Wie echter dieper graaft, ziet dat het absolute niveau van het winstrendement toch enigszins aan de lage kant is. Met andere woorden: ondanks het feit dat de rentevoeten historisch laag zijn, is het winstvermogen van bedrijven lager dan gebruikelijk, en dat terwijl de rentelasten lager zijn dan ooit tevoren. De crux zit hem in de spaarzin van eindconsumenten. In tegenstelling tot de algemene opvatting blijkt de spaardrift bij extreem lage rentevoeten toe te nemen naarmate de rente nieuwe dieptepunten opzoekt.

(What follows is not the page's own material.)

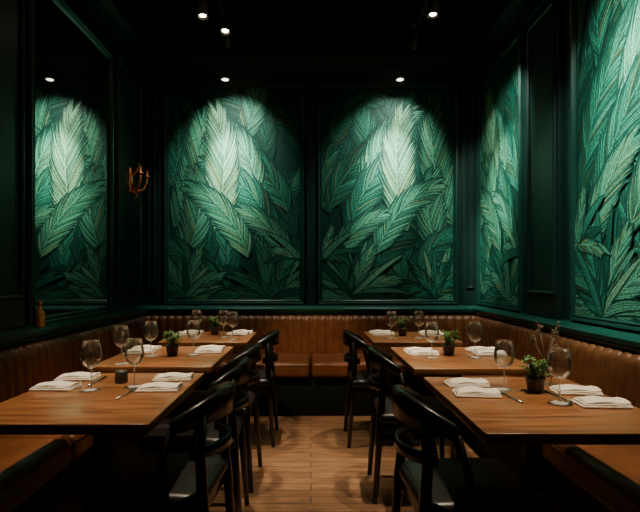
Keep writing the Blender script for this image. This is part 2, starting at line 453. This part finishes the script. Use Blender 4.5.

De facto is de economische waarde van sparen uitgestelde consumptie. De theorie van het marginale nut postuleert echter ook dat historisch lage rentevoeten beleggers aanzetten tot consumeren. Maar hoe anders is de praktijk? Als het er echt op aan komt, maken beleggers een onderscheid tussen ruilwaarde en gebruikswaarde. Vooral als de reële rente negatief is, is de ruilwaarde van geld groter dan de gebruikswaarde, maar als consument kunt u uw gulden maar één keer uitgeven, ook al is op de markt de gulden een daalder waard. In essentie zorgt de contradictie tussen gebruiks- en ruilwaarde ervoor dat spaarders de negatieve rentes voor lief nemen, omdat zij maar al te graag een appeltje voor de dorst willen hebben. Wat op zijn beurt ten koste gaat van de handelsverkopen en bedrijven weerhoudt om te investeren.
An sich rijmt volatiliteit op opportuniteit en koop je aandelen als de naald van het beurskompas hard trilt, zoals tijdens de scherpe daling van de beurskoersen als gevolg van de onverwachte uitslag van het Britse referendum inzake hun lidmaatschap met de Europese Unie. Dergelijke koopkansen dienen zich helaas niet elke dag aan. Wie (nu) de kans op miskopen wil verkleinen, moet zijn heil zoeken in waarde-aandelen met een veiligheidsmarge. Ludiek verwoord: betaal een gulden, maar koop enkel aandelen die een daalder waard zijn. Beleggen in zogenoemde groeiaandelen die door de huidige onrust goedkoop zijn, kan helemaal verkeerd uitpakken als de nasleep van de Brexit toch zwaarder blijkt dan gedacht.
Hoe u het ook keert of wendt, de rentes op de obligatiemarkten hebben zich immer nog niet hersteld van de schok. Direct na de Brexit knalde de S&P 500 omlaag, om enkele dagen later weer op te krabbelen. Eenzelfde patroon voltrekt zich op de Europese beurzen. Het aarzelende herstel op de obligatiemarkten vertelt echter een ander verhaal. Zij lijken aan te geven dat de mondiale economie hoe dan ook een groeivertraging wacht.